#### DATA:

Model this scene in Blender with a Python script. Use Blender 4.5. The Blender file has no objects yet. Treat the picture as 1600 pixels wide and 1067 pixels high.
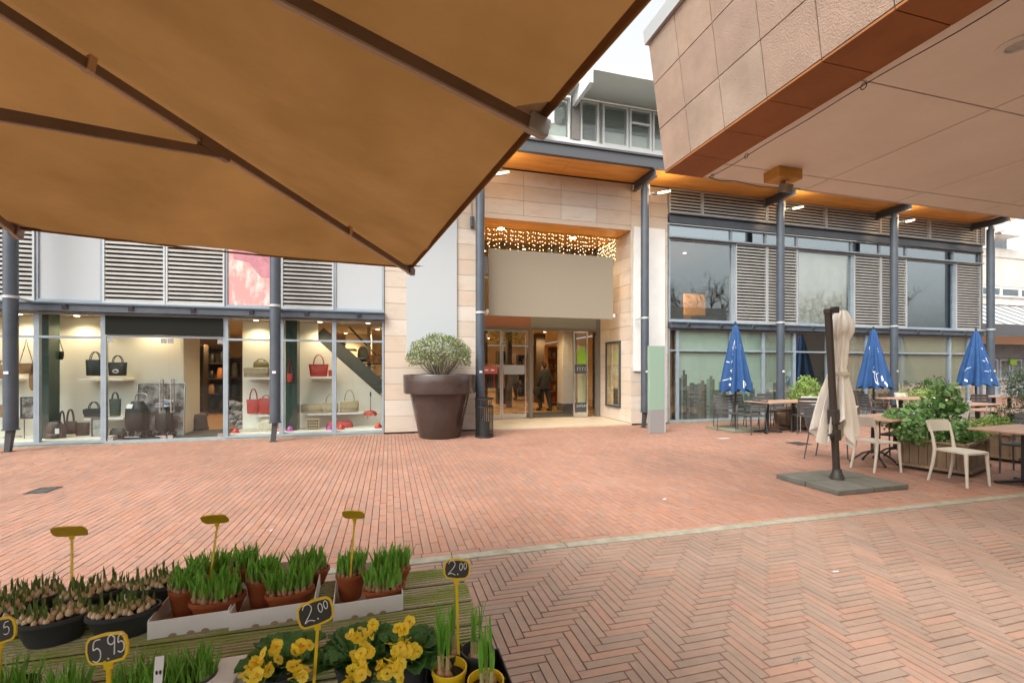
import bpy, math, random
from mathutils import Vector, Matrix
R = math.radians
random.seed(7)
sc = bpy.context.scene
COL = sc.collection
# ---------------------------------------------------------------- camera
YAW = math.atan2(192, 706)
cam = bpy.data.cameras.new('camera'); co = bpy.data.objects.new('camera', cam); COL.objects.link(co)
co.location = (0, 0, 1.55); co.rotation_euler = (R(90), 0, -YAW)
cam.sensor_width = 36; cam.lens = 706/1600*36; cam.shift_y = 42.5/1600
cam.clip_start = .05; cam.clip_end = 400
sc.camera = co
# ---------------------------------------------------------------- world, sun, exposure
SUN_EL, SUN_AZ = R(50), R(230)
w = bpy.data.worlds.new('World'); sc.world = w; w.use_nodes = True
nt = w.node_tree; nt.nodes.clear()
sky = nt.nodes.new('ShaderNodeTexSky'); sky.sky_type = 'NISHITA'; sky.sun_disc = False
sky.sun_elevation = SUN_EL; sky.sun_rotation = SUN_AZ; sky.air_density = 2.2; sky.dust_density = 7.0; sky.ozone_density = 1.0
hs = nt.nodes.new('ShaderNodeHueSaturation'); hs.inputs['Saturation'].default_value = .10; hs.inputs['Value'].default_value = 1.0
bg = nt.nodes.new('ShaderNodeBackground'); bg.inputs['Strength'].default_value = .15
wo = nt.nodes.new('ShaderNodeOutputWorld')
nt.links.new(sky.outputs[0], hs.inputs['Color']); nt.links.new(hs.outputs[0], bg.inputs[0]); nt.links.new(bg.outputs[0], wo.inputs[0])
sl = bpy.data.lights.new('sun', 'SUN'); sl.energy = .5; sl.angle = R(30); sl.color = (1, .955, .88)
so = bpy.data.objects.new('sun', sl); COL.objects.link(so)
so.rotation_euler = (R(90)-SUN_EL, 0, R(180)-SUN_AZ)
sc.view_settings.view_transform = 'Standard'; sc.view_settings.look = 'None'
sc.view_settings.gamma = 1; sc.view_settings.use_curve_mapping = False
sc.view_settings.exposure = 1.15
sc.cycles.transparent_max_bounces = 24; sc.cycles.max_bounces = 8; sc.cycles.diffuse_bounces = 5
sc.cycles.sample_clamp_indirect = 6; sc.cycles.caustics_reflective = False; sc.cycles.caustics_refractive = False
try: sc.cycles.use_denoising = True
except Exception: pass
# ---------------------------------------------------------------- measuring helpers: a point of the place from where it is seen
SY, CY = math.sin(YAW), math.cos(YAW)
def FX(px, Y=11.2):
    t = (px-800)/706; return Y*(SY+CY*t)/(CY-SY*t)
def FZ(px, py, Y=11.2):
    t = (px-800)/706; return 1.55+Y/(CY-SY*t)*(576-py)/706
def G(px, py, z=0.):
    d = (1.55-z)*706/(py-576); t = (px-800)/706
    return Vector((d*(SY+CY*t), d*(CY-SY*t), z))
def AT(px, py, d):
    t = (px-800)/706; return Vector((d*(SY+CY*t), d*(CY-SY*t), 1.55+d*(576-py)/706))
# ---------------------------------------------------------------- mesh builder
class MB:
    def __init__(s): s.v = []; s.f = []
    def add(s, vs, fs):
        n = len(s.v); s.v += [tuple(p) for p in vs]; s.f += [tuple(i+n for i in f) for f in fs]; return s
    def box(s, x0, x1, y0, y1, z0, z1):
        return s.add([(x0,y0,z0),(x1,y0,z0),(x1,y1,z0),(x0,y1,z0),(x0,y0,z1),(x1,y0,z1),(x1,y1,z1),(x0,y1,z1)],
                     [(3,2,1,0),(4,5,6,7),(0,1,5,4),(1,2,6,5),(2,3,7,6),(3,0,4,7)])
    def mbox(s, M, sx, sy, sz):
        vs = [M @ Vector((a*sx/2, b*sy/2, c*sz/2)) for c in (-1,1) for a,b in ((-1,-1),(1,-1),(1,1),(-1,1))]
        return s.add(vs, [(3,2,1,0),(4,5,6,7),(0,1,5,4),(1,2,6,5),(2,3,7,6),(3,0,4,7)])
    def bar(s, p, q, w, h, up=(0,0,1)):
        p = Vector(p); q = Vector(q); d = q-p; L = d.length; d.normalize(); up = Vector(up)
        x = d.cross(up)
        if x.length < 1e-4: x = d.cross(Vector((1,0,0)))
        x.normalize(); z = x.cross(d)
        M = Matrix((x, d, z)).transposed().to_4x4(); M.translation = (p+q)/2
        return s.mbox(M, w, L, h)
    def tube(s, pts, r, n=8, cap=True):
        pts = [Vector(p) for p in pts]; k = len(pts); rs = r if isinstance(r, (list, tuple)) else [r]*k
        vs = []; ref = None
        for i, p in enumerate(pts):
            d = (pts[min(i+1,k-1)]-pts[max(i-1,0)])
            if d.length < 1e-9: d = Vector((0,0,1))
            d.normalize()
            if ref is None: ref = d.orthogonal().normalized()
            a = ref-d*ref.dot(d)
            if a.length < 1e-5: a = d.orthogonal()
            a.normalize(); ref = a; b = d.cross(a)
            for j in range(n):
                t = 2*math.pi*j/n; vs.append(p+(a*math.cos(t)+b*math.sin(t))*rs[i])
        fs = [(i*n+j, i*n+(j+1)%n, (i+1)*n+(j+1)%n, (i+1)*n+j) for i in range(k-1) for j in range(n)]
        if cap: fs += [tuple(range(n-1,-1,-1)), tuple((k-1)*n+j for j in range(n))]
        return s.add(vs, fs)
    def lathe(s, prof, c=(0,0,0), n=24, sx=1, sy=1, rot=0, cap=True):
        vs = []; cr, sr = math.cos(rot), math.sin(rot)
        for r, z in prof:
            for j in range(n):
                t = 2*math.pi*j/n; x = r*sx*math.cos(t); y = r*sy*math.sin(t)
                vs.append((c[0]+x*cr-y*sr, c[1]+x*sr+y*cr, c[2]+z))
        k = len(prof)
        fs = [(i*n+j, i*n+(j+1)%n, (i+1)*n+(j+1)%n, (i+1)*n+j) for i in range(k-1) for j in range(n)]
        if cap: fs += [tuple(range(n-1,-1,-1)), tuple((k-1)*n+j for j in range(n))]
        return s.add(vs, fs)
    def ball(s, c, rx, ry=None, rz=None, n=8, m=5):
        ry = ry or rx; rz = rz or rx
        prof = [(max(.02, math.sin(math.pi*i/m)), -math.cos(math.pi*i/m)) for i in range(m+1)]
        q = MB().lathe(prof, n=n); return s.add([(c[0]+a*rx, c[1]+b*ry, c[2]+e*rz) for a,b,e in q.v], q.f)
    def prism(s, pts, M, th):   # outline in local xy, extruded along local +z
        n = len(pts); vs = [M @ Vector((x,y,0)) for x,y in pts]+[M @ Vector((x,y,th)) for x,y in pts]
        return s.add(vs, [tuple(range(n-1,-1,-1)), tuple(range(n,2*n))]+[(i,(i+1)%n,n+(i+1)%n,n+i) for i in range(n)])
    def frame(s, x0, x1, z0, z1, y0, y1, w):      # rectangular frame in the xz plane, butted
        s.box(x0,x1,y0,y1,z0,z0+w); s.box(x0,x1,y0,y1,z1-w,z1); s.box(x0,x0+w,y0,y1,z0+w,z1-w); return s.box(x1-w,x1,y0,y1,z0+w,z1-w)
    def xf(s, M): s.v = [tuple(M @ Vector(p)) for p in s.v]; return s
    def build(s, name, m, parent=None, smooth=False, bevel=0, world=False, label=None, kind=None):
        off = Vector((0,0,0))
        if world:
            p = parent
            while p: off += p.location; p = p.parent
        me = bpy.data.meshes.new(name)
        me.from_pydata([(a-off.x, b-off.y, c-off.z) for a,b,c in s.v] if world else s.v, [], s.f); me.update()
        if smooth:
            me.polygons.foreach_set('use_smooth', [True]*len(me.polygons))
            try: me.set_sharp_from_angle(angle=R(50))
            except Exception: pass
        if m: me.materials.append(m)
        o = bpy.data.objects.new(name, me); COL.objects.link(o)
        if parent: o.parent = parent
        if bevel:
            b = o.modifiers.new('bevel', 'BEVEL'); b.width = bevel; b.segments = 2; b.limit_method = 'ANGLE'
        if label: o['label'] = label
        if kind: o['kind'] = kind
        return o
def tag(o, label, cat, group=None):
    o['label'] = label; o['category'] = cat
    if group: o['group'] = group
    return o
def thing(name, label, cat, loc=(0,0,0), rz=0, group=None):
    o = bpy.data.objects.new(name, None); COL.objects.link(o); o.location = loc; o.rotation_euler = (0,0,rz); o.empty_display_size = .1
    return tag(o, label, cat, group)
def dup(o, loc=None, rz=None, label=None, scale=None):
    def rec(a, par):
        c = a.copy(); COL.objects.link(c)
        if par: c.parent = par
        for ch in list(a.children): rec(ch, c)
        return c
    c = rec(o, None)
    if loc is not None: c.location = loc
    if rz is not None: c.rotation_euler = (0,0,rz)
    if label: c['label'] = label
    if scale: c.scale = (scale,)*3
    return c
def struct(o): o['kind'] = 'structure'; return o
def stuff(o): o['kind'] = 'stuff'; return o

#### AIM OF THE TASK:
State the count of lines holding the string "objects" in the listing above, and nothing else.

#### EXPECTED ANSWER:
6